» WHAT IS NEEDED
Without including the pictures, copy out every line below.

» DATASET EXCERPT
_____

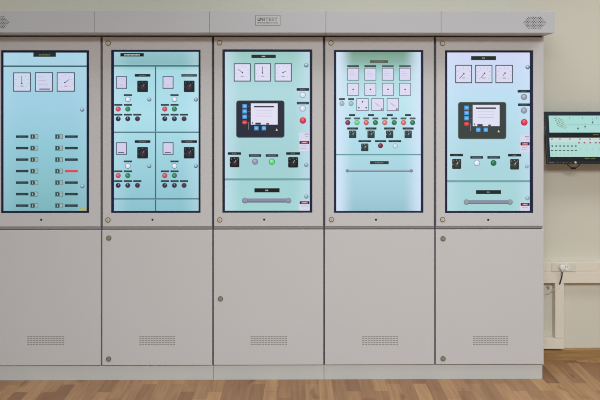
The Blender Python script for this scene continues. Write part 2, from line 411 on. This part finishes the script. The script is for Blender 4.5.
cabs = []
for i in range(5):
    x0, x1 = EDGE[i], EDGE[i+1]
    root = thing('electrical_cabinet', ((x0+x1)/2, .14, 0), CABLAB[i], 'cabinet', 'control cabinets standing in a row')
    root.location.z = ZP; root['w'] = [(x0+x1)/2, .14, ZP]
    g = .0040
    m = MB(); m.box(x0+.0005, x1-.0005, .024, WALL-.003, ZP, ZH0-.0005, GREYDARK, .0)
    # folded edge that frames the doors
    if i == 4: m.box(x1-.006, x1-.0005, .003, .026, ZP, ZH0-.001, GREY)
    if i == 0: m.box(x0+.0005, x0+.006, .003, .026, ZP, ZH0-.001, GREY)
    m.box(x0+.0045, x1-.0045, .007, .0245, ZD1+.0046, ZU0+.004, RAIL)
    m.build('cabinet_body', root)
    # lower door
    m = MB(); m.box(x0+g, x1-(g if i < 4 else 0), 0, .021, ZD0, ZD1, GREY, .0022)
    low = m.build('lower_door', root)
    for p in LOCKS_LOW[i]:
        m = MB(); lock(m, *p, BRASSMID); m.build('door_lock', low)
    m = MB(); va, vb = VENT[i]
    n = 13
    for r in range(5):
        for c in range(n):
            px = va + (vb-va)*(c+.5)/n; py = 336.5 + r*2.0
            p = at(px, py, 0); m.rrect(p.x-.0058, p.x+.0058, p.z-.0020, p.z+.0020, .0016, -.0006, .001, SLOTMID, 3)
    m.build('ventilation_slots', low)
    # upper door: a frame round the screen
    bz, pc = SCREENS[i]
    bx0, bx1 = at(bz[0]-.15, 200, 0).x, at(bz[2]+.15, 200, 0).x; bz0, bz1 = at((bz[0]+bz[2])/2, bz[3], 0).z, at((bz[0]+bz[2])/2, bz[1], 0).z
    gu = .0060
    ux0, ux1 = x0+gu, x1-(gu if i < 4 else 0)
    m = MB(); k = m.mi(GREY)
    def loop(a, b, c, d, y): return [m.bm.verts.new(v) for v in ((a, y, c), (b, y, c), (b, y, d), (a, y, d))]
    L = [loop(ux0, ux1, ZU0, ZU1, .021), loop(ux0, ux1, ZU0, ZU1, .0022), loop(ux0+.0022, ux1-.0022, ZU0+.0022, ZU1-.0022, 0),
         loop(bx0-.0012, bx1+.0012, bz0-.0012, bz1+.0012, 0), loop(bx0, bx1, bz0, bz1, .0012), loop(bx0, bx1, bz0, bz1, .021)]
    for a, b in zip(L, L[1:] + L[:1]):
        for j in range(4): m.bm.faces.new((a[j], a[(j+1) % 4], b[(j+1) % 4], b[j]))
    up = m.build('upper_door', root)
    for p in LOCKS_UP[i]:
        m = MB(); lock(m, *p, BRASS); m.build('door_lock', up)
    p = at(*SENS[i], 0); m = MB(); m.dome(p.x, p.z, [(.0062, .001), (.0058, -.0008), (.003, -.0016)], BLACK, 14)
    m.build('sensor_dot', up, 'small black sensor dot below the screen')
    # display
    a = at(pc[0]+.15, pc[3]-.1, SY); b = at(pc[2]-.15, pc[1]+.1, SY)
    zc = (a.z+b.z)/2
    m = MB(); m.box(a.x, b.x, SY, .018, a.z, b.z, screen_mat('lit_screen_sheet', STOPS[i], a.z-zc, b.z-zc, (b.x-a.x)/2, *EDGEMIX[i]))
    disp = m.build('display', root)
    m = MB(); k = m.mi(BEZEL)
    L = [loop(bx0+.0002, bx1-.0002, bz0+.0002, bz1-.0002, .020), loop(bx0+.0002, bx1-.0002, bz0+.0002, bz1-.0002, .0022),
         loop(a.x, b.x, a.z, b.z, .0030), loop(a.x, b.x, a.z, b.z, .020)]
    for q, r in zip(L, L[1:] + L[:1]):
        for j in range(4): m.bm.faces.new((q[j], q[(j+1) % 4], r[(j+1) % 4], r[j]))
    m.build('bezel', disp)
    cabs.append(Scr(root, disp))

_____

» RESPONSE TO THIS TASK
The Blender Python script for this scene continues. Write part 2, from line 411 on. This part finishes the script. The script is for Blender 4.5.
cabs = []
for i in range(5):
    x0, x1 = EDGE[i], EDGE[i+1]
    root = thing('electrical_cabinet', ((x0+x1)/2, .14, 0), CABLAB[i], 'cabinet', 'control cabinets standing in a row')
    root.location.z = ZP; root['w'] = [(x0+x1)/2, .14, ZP]
    g = .0040
    m = MB(); m.box(x0+.0005, x1-.0005, .024, WALL-.003, ZP, ZH0-.0005, GREYDARK, .0)
    # folded edge that frames the doors
    if i == 4: m.box(x1-.006, x1-.0005, .003, .026, ZP, ZH0-.001, GREY)
    if i == 0: m.box(x0+.0005, x0+.006, .003, .026, ZP, ZH0-.001, GREY)
    m.box(x0+.0045, x1-.0045, .007, .0245, ZD1+.0046, ZU0+.004, RAIL)
    m.build('cabinet_body', root)
    # lower door
    m = MB(); m.box(x0+g, x1-(g if i < 4 else 0), 0, .021, ZD0, ZD1, GREY, .0022)
    low = m.build('lower_door', root)
    for p in LOCKS_LOW[i]:
        m = MB(); lock(m, *p, BRASSMID); m.build('door_lock', low)
    m = MB(); va, vb = VENT[i]
    n = 13
    for r in range(5):
        for c in range(n):
            px = va + (vb-va)*(c+.5)/n; py = 336.5 + r*2.0
            p = at(px, py, 0); m.rrect(p.x-.0058, p.x+.0058, p.z-.0020, p.z+.0020, .0016, -.0006, .001, SLOTMID, 3)
    m.build('ventilation_slots', low)
    # upper door: a frame round the screen
    bz, pc = SCREENS[i]
    bx0, bx1 = at(bz[0]-.15, 200, 0).x, at(bz[2]+.15, 200, 0).x; bz0, bz1 = at((bz[0]+bz[2])/2, bz[3], 0).z, at((bz[0]+bz[2])/2, bz[1], 0).z
    gu = .0060
    ux0, ux1 = x0+gu, x1-(gu if i < 4 else 0)
    m = MB(); k = m.mi(GREY)
    def loop(a, b, c, d, y): return [m.bm.verts.new(v) for v in ((a, y, c), (b, y, c), (b, y, d), (a, y, d))]
    L = [loop(ux0, ux1, ZU0, ZU1, .021), loop(ux0, ux1, ZU0, ZU1, .0022), loop(ux0+.0022, ux1-.0022, ZU0+.0022, ZU1-.0022, 0),
         loop(bx0-.0012, bx1+.0012, bz0-.0012, bz1+.0012, 0), loop(bx0, bx1, bz0, bz1, .0012), loop(bx0, bx1, bz0, bz1, .021)]
    for a, b in zip(L, L[1:] + L[:1]):
        for j in range(4): m.bm.faces.new((a[j], a[(j+1) % 4], b[(j+1) % 4], b[j]))
    up = m.build('upper_door', root)
    for p in LOCKS_UP[i]:
        m = MB(); lock(m, *p, BRASS); m.build('door_lock', up)
    p = at(*SENS[i], 0); m = MB(); m.dome(p.x, p.z, [(.0062, .001), (.0058, -.0008), (.003, -.0016)], BLACK, 14)
    m.build('sensor_dot', up, 'small black sensor dot below the screen')
    # display
    a = at(pc[0]+.15, pc[3]-.1, SY); b = at(pc[2]-.15, pc[1]+.1, SY)
    zc = (a.z+b.z)/2
    m = MB(); m.box(a.x, b.x, SY, .018, a.z, b.z, screen_mat('lit_screen_sheet', STOPS[i], a.z-zc, b.z-zc, (b.x-a.x)/2, *EDGEMIX[i]))
    disp = m.build('display', root)
    m = MB(); k = m.mi(BEZEL)
    L = [loop(bx0+.0002, bx1-.0002, bz0+.0002, bz1-.0002, .020), loop(bx0+.0002, bx1-.0002, bz0+.0002, bz1-.0002, .0022),
         loop(a.x, b.x, a.z, b.z, .0030), loop(a.x, b.x, a.z, b.z, .020)]
    for q, r in zip(L, L[1:] + L[:1]):
        for j in range(4): m.bm.faces.new((q[j], q[(j+1) % 4], r[(j+1) % 4], r[j]))
    m.build('bezel', disp)
    cabs.append(Scr(root, disp))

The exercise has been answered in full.